■ What to do: Your answer is a single number: how many lines hold the word "part"?

━━━━━ Records supplied

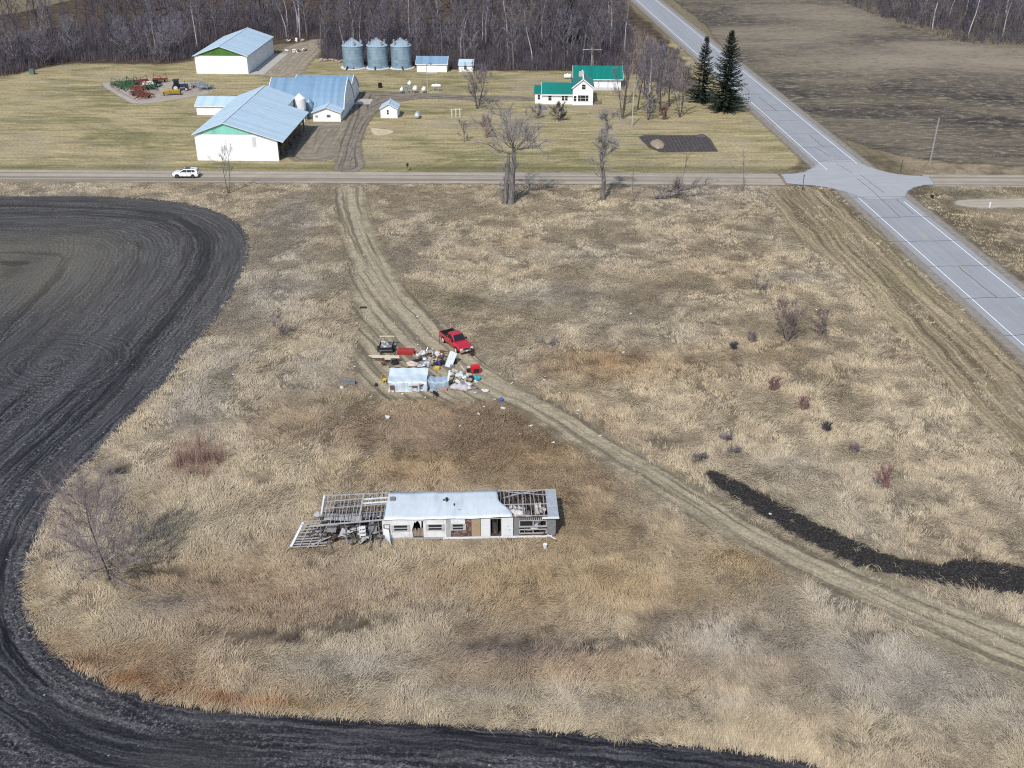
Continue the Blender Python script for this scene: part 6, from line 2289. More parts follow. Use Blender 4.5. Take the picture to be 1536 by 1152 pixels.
# loose pieces by the front
def sheet_twist():
    m = MB()
    for j in range(11):
        f = j / 10
        for i in range(5):
            g = i / 4 - .5
            w = .55 + .25 * f - .35 * f * f
            a = .3 + 1.5 * f
            m.v.append((g * w * math.cos(a) - f * 1.05 + .12 * math.sin(f * 5), 2.3 * f - 1.0, 1.35 * (1 - f) ** 1.4 + g * w * math.sin(a) * .8 + .12))
    for j in range(10):
        for i in range(4):
            a = j * 5 + i
            m.f.append((a, a + 1, a + 6, a + 5))
    return m


t = tag(sheet_twist().build('siding_sheet', WH_PAN), 'white siding sheet slumped from the front wall onto the grass', 'siding sheet')
t.location = O_ + HU * .35 + Vector((0, -1.15, .0)); t.rotation_euler = (0, 0, math.pi)
t = tag(MB().bar((-.55, 0, 0), (.55, 0, .12), .12, .05).build('board', WH_PAN), 'short white board lying off the right front corner of the mobile home', 'board'); t.location = O_ + HU * 15.6 + Vector((0, -.6, .5)); t.rotation_euler = (0, 0, R(-48))
t = tag(MB().lathe([(.16, 0), (.2, .5), (.22, .5), (.2, .46), (0, .44)], (0, 0, 0), 12).build('bucket', WH_PAN), 'white bucket in the grass by the right front corner of the mobile home', 'bucket'); t.location = G(817.5, 823)


# ------------------------------------------------------------------ vehicles
def car_paint(name, c):
    k = N(name)
    v = k.noise(k.P(), 2.5, 4, .6)
    m_ = k.done(k.mix(k.ramp(v, .35, .7), c, tuple(x * .82 for x in c)), .28, 0, .5)
    k.b.inputs['Coat Weight'].default_value = .5
    return m_


RED = car_paint('red_paint', (.47, .014, .028)); CARW = car_paint('white_car_paint', (.80, .80, .80))
CHROME = M('chrome', (.72, .73, .74), .18, .9, .05, 3)
LAMP = M('lamp_lens', (.75, .75, .72), .15, 0, .1, 6)
LAMPR = M('red_lens', (.35, .01, .01), .2, 0, .1, 6)
PLATE = M('plate_white', (.75, .76, .78), .4, 0, .05, 5)


def sec(x, hw, z0, z1, inset=.08, top=.9):
    """one cross section of bodywork"""
    return [(x, -hw + .08, z0), (x, -hw, z0 + .16), (x, -hw, z0 + (z1 - z0) * .72), (x, -hw * top, z1 - .03), (x, -hw * top + inset, z1), (x, hw * top - inset, z1), (x, hw * top, z1 - .03), (x, hw, z0 + (z1 - z0) * .72), (x, hw, z0 + .16), (x, hw - .08, z0)]


def car_wheel(t, x, y, rad, w=.25, rim=CHROME):
    m = MB()
    m.lathe([(rad * .62, -w / 2), (rad * .93, -w / 2), (rad, -w * .34), (rad, w * .34), (rad * .93, w / 2), (rad * .62, w / 2)], (x, y, rad), 20, 'y')
    o = m.build('wheel', BLACK, t, True)
    m = MB(); m.lathe([(0, -w * .52), (rad * .66, -w * .54), (rad * .66, w * .54), (0, w * .52)], (x, y, rad), 16, 'y')
    m.build('rim', rim, o)
    s = 1 if y > 0 else -1
    m = MB(); m.lathe([(0, -.012), (rad * 1.2, -.012), (rad * 1.2, .012), (0, .012)], (x, y + s * (w / 2 - .035), rad + .04), 20, 'y')
    m.build('wheel_arch', BLACK, t)
    return o


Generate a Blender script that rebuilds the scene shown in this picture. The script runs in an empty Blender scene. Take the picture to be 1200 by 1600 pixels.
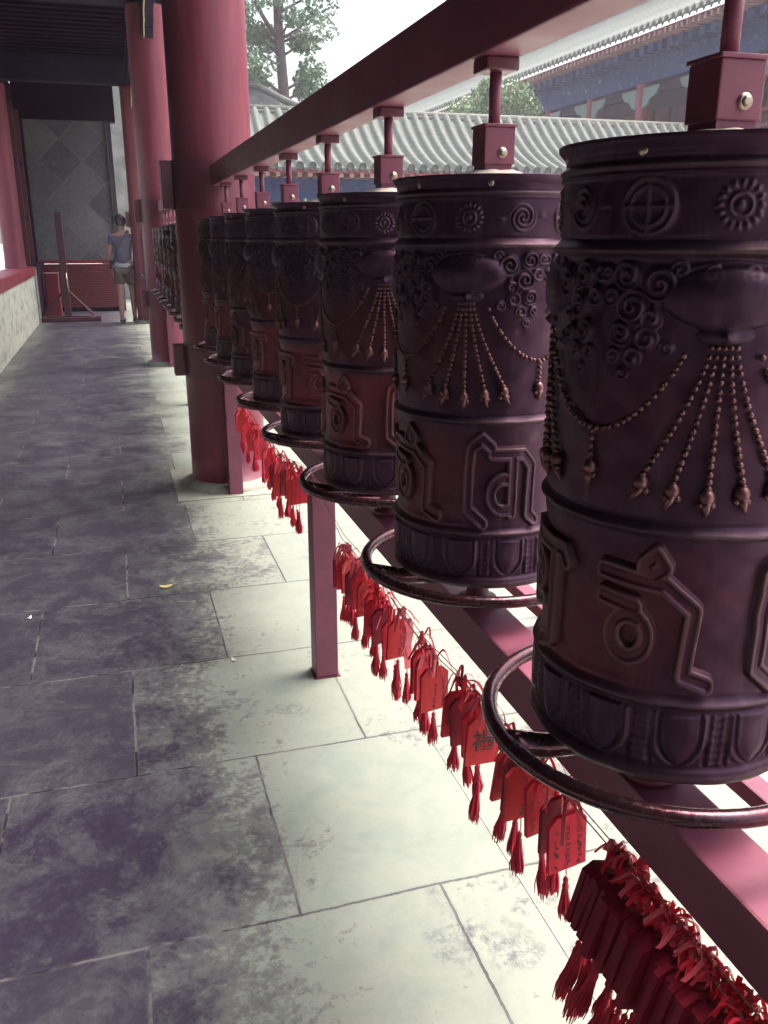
import bpy, bmesh, math, random
import numpy as np
from mathutils import Vector, Matrix, Euler
random.seed(7); RNG = np.random.RandomState(3)
R_ = math.radians; PI = math.pi
S = bpy.context.scene; COL = S.collection

# ------------------------------------------------------------------ helpers
class MB:
    """collects shapes, then links them as ONE mesh object"""
    def __init__(s): s.v = []; s.f = []; s.sm = []
    def add(s, vs, fs, smooth=False, m=None):
        o = len(s.v)
        if m is not None: vs = [m @ Vector(p) for p in vs]
        s.v += [tuple(p) for p in vs]
        s.f += [tuple(i + o for i in f) for f in fs]
        s.sm += [smooth] * len(fs); return s
    def box(s, x0, x1, y0, y1, z0, z1, bev=0.0, m=None):
        if bev <= 0:
            vs = [(x, y, z) for x in (x0, x1) for y in (y0, y1) for z in (z0, z1)]
            fs = [(0, 1, 3, 2), (4, 6, 7, 5), (0, 4, 5, 1), (2, 3, 7, 6), (0, 2, 6, 4), (1, 5, 7, 3)]
            return s.add(vs, fs, False, m)
        b = min(bev, (x1-x0)*.45, (y1-y0)*.45, (z1-z0)*.45)
        bm = bmesh.new(); bmesh.ops.create_cube(bm, size=1)
        for v in bm.verts: v.co = Vector((x0+(v.co.x+.5)*(x1-x0), y0+(v.co.y+.5)*(y1-y0), z0+(v.co.z+.5)*(z1-z0)))
        bmesh.ops.bevel(bm, geom=list(bm.edges), offset=b, segments=2, affect='EDGES', profile=.6)
        bm.verts.index_update()
        s.add([v.co.copy() for v in bm.verts], [[v.index for v in f.verts] for f in bm.faces], False, m); bm.free(); return s
    def tube(s, pts, r, n=10, closed=False, cap=True, smooth=True, m=None):
        pts = [Vector(p) for p in pts]; N = len(pts)
        rs = r if isinstance(r, (list, tuple)) else [r]*N
        vs = []; prev = None
        for i, p in enumerate(pts):
            if closed: t = pts[(i+1) % N] - pts[i-1]
            else: t = pts[min(i+1, N-1)] - pts[max(i-1, 0)]
            if t.length < 1e-9: t = Vector((0, 0, 1))
            t.normalize()
            if prev is None:
                a = Vector((0, 0, 1)) if abs(t.z) < .9 else Vector((1, 0, 0))
                u = t.cross(a).normalized()
            else:
                u = prev - t * prev.dot(t)
                u = u.normalized() if u.length > 1e-6 else t.orthogonal().normalized()
            prev = u; w = t.cross(u)
            for k in range(n):
                a = 2*PI*k/n; vs.append(p + (u*math.cos(a) + w*math.sin(a))*rs[i])
        fs = []
        M = N if closed else N-1
        for i in range(M):
            j = (i+1) % N
            for k in range(n):
                k2 = (k+1) % n; fs.append((i*n+k, i*n+k2, j*n+k2, j*n+k))
        if cap and not closed:
            fs.append(tuple(range(n))[::-1]); fs.append(tuple((N-1)*n+k for k in range(n)))
        return s.add(vs, fs, smooth, m)
    def lathe(s, prof, n=48, cx=0, cy=0, smooth=True, m=None, a0=0, a1=2*PI):
        full = abs(a1-a0-2*PI) < 1e-6; nn = n if full else n+1
        vs = []; 
        for (r, z) in prof:
            for k in range(nn):
                a = a0+(a1-a0)*k/n; vs.append((cx+r*math.cos(a), cy+r*math.sin(a), z))
        fs = []
        for i in range(len(prof)-1):
            for k in range(n):
                k2 = (k+1) % nn; fs.append((i*nn+k, i*nn+k2, (i+1)*nn+k2, (i+1)*nn+k))
        return s.add(vs, fs, smooth, m)
    def sphere(s, c, r, nu=8, nv=6, m=None, sc=(1, 1, 1)):
        vs = [(c[0], c[1], c[2]+r*sc[2])]; fs = []
        for j in range(1, nv):
            t = PI*j/nv
            for k in range(nu):
                a = 2*PI*k/nu; vs.append((c[0]+r*sc[0]*math.sin(t)*math.cos(a), c[1]+r*sc[1]*math.sin(t)*math.sin(a), c[2]+r*sc[2]*math.cos(t)))
        vs.append((c[0], c[1], c[2]-r*sc[2])); L = len(vs)-1
        for k in range(nu):
            k2 = (k+1) % nu
            fs.append((0, 1+k, 1+k2)); fs.append((L, 1+(nv-2)*nu+k2, 1+(nv-2)*nu+k))
            for j in range(nv-2): fs.append((1+j*nu+k, 1+(j+1)*nu+k, 1+(j+1)*nu+k2, 1+j*nu+k2))
        return s.add(vs, fs, True, m)
    def strip(s, pts, w, side, th=.0008, m=None):
        """a ribbon with thickness following pts; side = width direction"""
        pts = [Vector(p) for p in pts]; side = Vector(side).normalized(); vs = []; N = len(pts)
        for i, p in enumerate(pts):
            t = (pts[min(i+1, N-1)]-pts[max(i-1, 0)])
            t = t.normalized() if t.length > 1e-9 else Vector((0, 0, 1))
            n = t.cross(side); n = n.normalized() if n.length > 1e-6 else Vector((0, 1, 0))
            for a, b in ((-1, -1), (1, -1), (1, 1), (-1, 1)): vs.append(p + side*(a*w/2) + n*(b*th/2))
        fs = []
        for i in range(N-1):
            for k in range(4): fs.append((i*4+k, i*4+(k+1) % 4, (i+1)*4+(k+1) % 4, (i+1)*4+k))
        fs.append((3, 2, 1, 0)); fs.append(tuple((N-1)*4+k for k in range(4)))
        return s.add(vs, fs, False, m)
    def mesh(s, name, mat=None):
        me = bpy.data.meshes.new(name); me.from_pydata(s.v, [], s.f)
        me.polygons.foreach_set('use_smooth', s.sm); 
        if mat: me.materials.append(mat)
        me.update(); return me
    def build(s, name, mat=None, parent=None, **k):
        return link(name, s.mesh(name, mat), parent, **k)

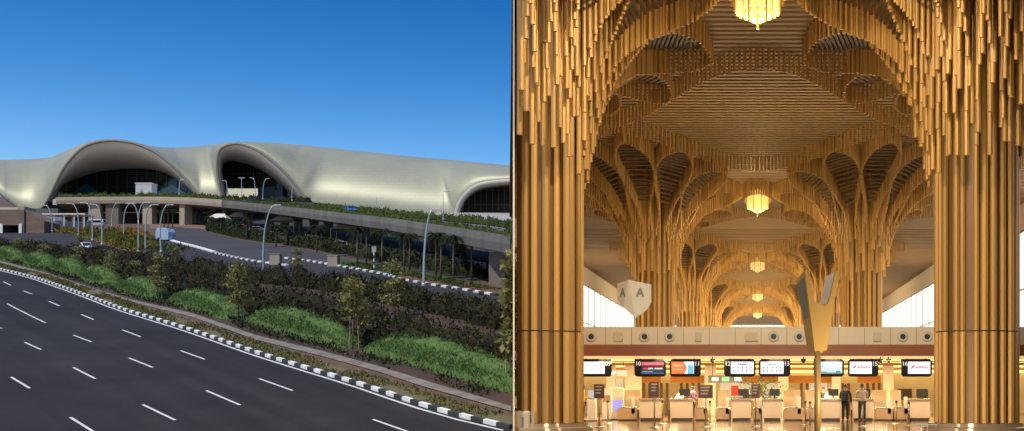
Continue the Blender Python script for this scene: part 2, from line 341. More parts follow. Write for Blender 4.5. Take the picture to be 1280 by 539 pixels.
def hedge(name, line, hgt, wid, lm, label, dens=26, size=(.18,.42), cat='hedge', group=None, pts3=None, lm2=None, gap=0., kind=None, clump=1.0):
    pts = pts3 or [GP(*p) for p in line]; tot = sum((q-p).length for p, q in zip(pts, pts[1:])); n = int(tot*dens*wid*hgt/2)
    base = pts[0].copy(); rs = resample(pts, max(8, int(tot/1.2)))
    hs_ = [hgt*random.uniform(.5, 1.25) for _ in rs]; ws = [wid*random.uniform(.7, 1.15) for _ in rs]; c = []; c2 = []
    for _ in range(n):
        k = random.random()*(len(rs)-1); i = int(k); f = k-i; p = rs[i].lerp(rs[i+1], f); d = rs[i+1]-rs[i]; nn = Vector((-d.y, d.x, 0)).normalized()
        if gap and math.sin(i*2.399) > 1-gap*2: continue
        j = i if f < .5 else i+1; H = hs_[j]; e = 1-abs(f-.5 if False else (f if f < .5 else 1-f))*.5*clump
        a = random.uniform(0, math.pi); rr = random.random()**.35
        off = math.cos(a)*ws[j]/2*rr; z = (abs(math.sin(a))**.6)*H*rr*e if random.random() < .7 else random.uniform(.05, .8)*H
        q = p+nn*off; (c if random.random() < .8 or not lm2 else c2).append((q.x-base.x, q.y-base.y, q.z+z-base.z))
    t = thing(name, label, cat, base, 0, group)
    if kind: t['kind'] = kind
    b = MB(); b.add(*leaves(c, rng.uniform(size[0], size[1], len(c)), up=.25, asp=.55)); b.build('leaves', lm, t)
    if c2: b = MB(); b.add(*leaves(c2, rng.uniform(size[0], size[1], len(c2)), up=.4, asp=.5)); b.build('young_leaves', lm2, t)
    b = MB(); rows = []; m = len(rs)              # dense inner growth that the outer leaves cover
    for i, p in enumerate(rs):
        d = rs[min(i+1, m-1)]-rs[max(i-1, 0)]; nn = Vector((-d.y, d.x, 0)).normalized(); k = .80*(.25 if i in (0, m-1) else 1)*(.4 if gap and math.sin(i*2.399) > 1-gap*2 else 1); q = p-base
        rows.append([tuple(q+nn*(math.cos(a)*ws[i]/2*k*(1+.12*math.sin(i*1.9+a*3)))+Vector((0,0,hs_[i]*k*abs(math.sin(a))**.7*(1+.1*math.sin(i*2.7+a*5))-.08))) for a in [math.pi*j/8 for j in range(9)]])
    b.grid(rows); b.build('inner_growth', lm, t)
    return t
hg = 'dark bronze hedge rows behind the mounds'
def bh(line, h, wd, lab, dens, size=(.16,.36), gap=0., l2=None): hedge('bronze_hedge', line, h, wd, lm_bronze, lab, lm2=l2 or lm_dark, group=hg, dens=dens, size=size, gap=gap)
bh([(-14,318),(50,326),(100,336),(150,349),(196,363)], 2.2, 2.8, 'dark bronze hedge directly behind the four farthest green mounds', 34, (.2,.42))
bh([(204,365),(250,376),(300,388),(360,404),(428,421)], 2.2, 2.7, 'dark bronze hedge directly behind the two middle green mounds', 46, (.15,.4), .06)
bh([(438,425),(500,441),(580,461),(636,476)], 2.3, 2.4, 'dark bronze hedge directly behind the longest green mound', 60, (.14,.38), .06)
bh([(-14,311),(50,316.5),(115,323.5),(180,333)], 2.2, 2.8, 'farthest dark bronze hedge beside the upper road, left of the slim sapling', 34, (.2,.42))
bh([(184,334),(240,342),(300,350),(360,357)], 2.5, 2.8, 'dark bronze hedge beside the upper road below the curved lamp post', 40)
bh([(366,357),(430,366),(500,381),(570,396),(637,413)], 2.6, 2.6, 'dark bronze hedge beside the upper road below the viaduct pier', 52, (.15,.40), .06)
bh([(-14,314.5),(60,321),(130,332),(190,344),(230,352)], 1.8, 2.8, 'dark middle hedge of the bed behind the small saplings', 34, (.2,.4), .06, lm_red)
bh([(240,357),(300,368),(360,379),(420,392),(480,406)], 1.6, 2.8, 'low patchy reddish hedge in the middle of the bed', 36, (.16,.36), .12, lm_red)
bh([(490,408),(540,419),(590,432),(638,446)], 1.6, 2.2, 'low leafy hedge in the middle of the bed near the hall', 46, (.14,.32), .12, lm_yel)
def gcover(name, line, lm, label, wid, hgt, n, size):
    pts = resample([GP(*p) for p in line], 60); base = pts[0].copy(); c = []
    for _ in range(n):
        k = random.random()*58; i = int(k); p = pts[i].lerp(pts[i+1], k-i); d = pts[i+1]-pts[i]; nn = Vector((-d.y, d.x, 0)).normalized(); o = random.uniform(0, wid)
        if math.sin(i*1.7)+math.sin(i*.53+o*2) < -1.0: continue
        q = p+nn*o; c.append((q.x-base.x, q.y-base.y, gz(q.y)-base.z+random.uniform(0, hgt)))
    b = MB(); b.add(*leaves(c, rng.uniform(size*.6, size*1.3, len(c)), up=.6, asp=.4)); o = b.build(name, lm); o.location = base
    tag(o, label, 'ground cover', kind='stuff')
gcover('ground_cover', [(p[0], p[1]-1) for p in FF[1:]], lm_dark, 'low dark ground cover between footpath and green mounds', 1.5, .35, 6000, .3)
gcover('bed_cover', [(0,320),(100,335),(200,360),(320,388),(440,412),(638,462)], lm_dark, 'dark low ground cover between the bronze hedges', 13, .5, 5000, .5)
gcover('verge_weeds', [(p[0], p[1]-1.5) for p in KL[1:]], leafmat('dry_grass_blade', (.085,.10,.02), (.19,.17,.06), .35, .4), 'dry grass tufts on the verge behind the painted kerb', 1.9, .14, 14000, .24)
gcover('lawn_tufts', [(425,331),(480,341.5),(535,353),(600,365)], lm_hedge, 'short green grass on the lawn strip under the viaduct', 3.2, .2, 3500, .35)
gcover('bed_flowers', [(60,290),(100,296),(135,309),(165,316)], lm_yel, 'yellow green flowering ground cover on the median bed', 7, .9, 2200, .8)
gcover('bed_greens', [(88,291),(120,302),(150,312),(180,317.5)], lm_hedge, 'green ground cover on the median bed', 9, .8, 2200, .8)
gcover('orange_flowers', [(108,290),(130,289),(150,292),(160,300)], leafmat('orange_petal', (.25,.13,.02), (.34,.2,.03), .3, .3), 'yellow and orange flowering bed in front of the terminal columns', 5, .7, 1100, .8)

def sapling(bx, by, topy, wpx, label, stakes=2, lm=None, dens=1.0, lean=0.):
    p = GP(bx, by); s = F/p.y; H = (by-topy)/s; W = .8*wpx/s; t = thing('sapling', label, 'young tree', p, 0, 'young staked trees in the planting bed')
    b = MB(); tr = [(0,0,-.1),(.04*H*lean,0,H*.35),(.02*H,0.05,H*.7),(0,0,H*.97)]; b.tube(tr, [.06,.05,.035,.012], 7)
    tips = []
    for k in range(13):
        z = H*random.uniform(.28, .95); a = random.uniform(0, 6.28); r = W*.5*random.uniform(.55, 1)*(1.12-z/H)**.55; e = (r*math.cos(a), r*math.sin(a), z+r*.25)
        b.tube([(0,0,z-.15*r), (e[0]*.5, e[1]*.5, z+r*.1), e], [.02,.014,.006], 5); tips.append((e, r))
    b.build('trunk', bark, t, smooth=True)
    c = []
    for e, r in tips+[((0,0,H*.96), W*.25)]:
        for _ in range(int(46*dens)):
            f = random.uniform(.3, 1.12); c.append((e[0]*f+random.gauss(0,.16*W), e[1]*f+random.gauss(0,.16*W), e[2]+random.gauss(0,.045*H)-(1-f)*r*.2))
    b = MB(); b.add(*leaves(c, rng.uniform(.2, .42, len(c))*max(.8, H/4.5), up=.15, asp=.55)); b.build('crown', lm or lm_olive, t)
    for k in range(stakes):
        a = 2.1*k+.4; x, y = .45*math.cos(a), .45*math.sin(a); b = MB(); b.tube([(x, y, -.1), (x*.75, y*.75, H*random.uniform(.42,.52))], .03, 6); b.build('stake', stake_m, t)
for q in [(24,322,299,17,'staked olive sapling farthest left above the green mounds'),(56,327,305,19,'staked olive sapling, second from the left, between two mounds'),(96,339,309,22,'olive sapling, third from the left, in front of the white car'),
          (101,310,296,13,'small olive tree beside the white car on the upper road'),(139,352,315,24,'forked olive sapling with a tall stake left of the broad mound'),(197,375,319,26,'tall slim staked sapling between the broad and the long mound'),
          (220,328,311,13,'little olive sapling top near the pale blue container'),(298,400,331,37,'bushy staked sapling at the left end of the bright green mound'),(372,344,313,18,'bright olive sapling in front of the ramp wall'),
          (441,437,352,46,'largest staked sapling, between the two long mounds on the right'),(494,396,330,42,'spreading sapling left of the tall lamp post on the right'),(638,487,322,20,'tall sapling at the right edge beside the hall'),
          (168,345,327,20,'yellowish bush sapling behind the broad mound')]: sapling(*q)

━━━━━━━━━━

■ Expected output: 2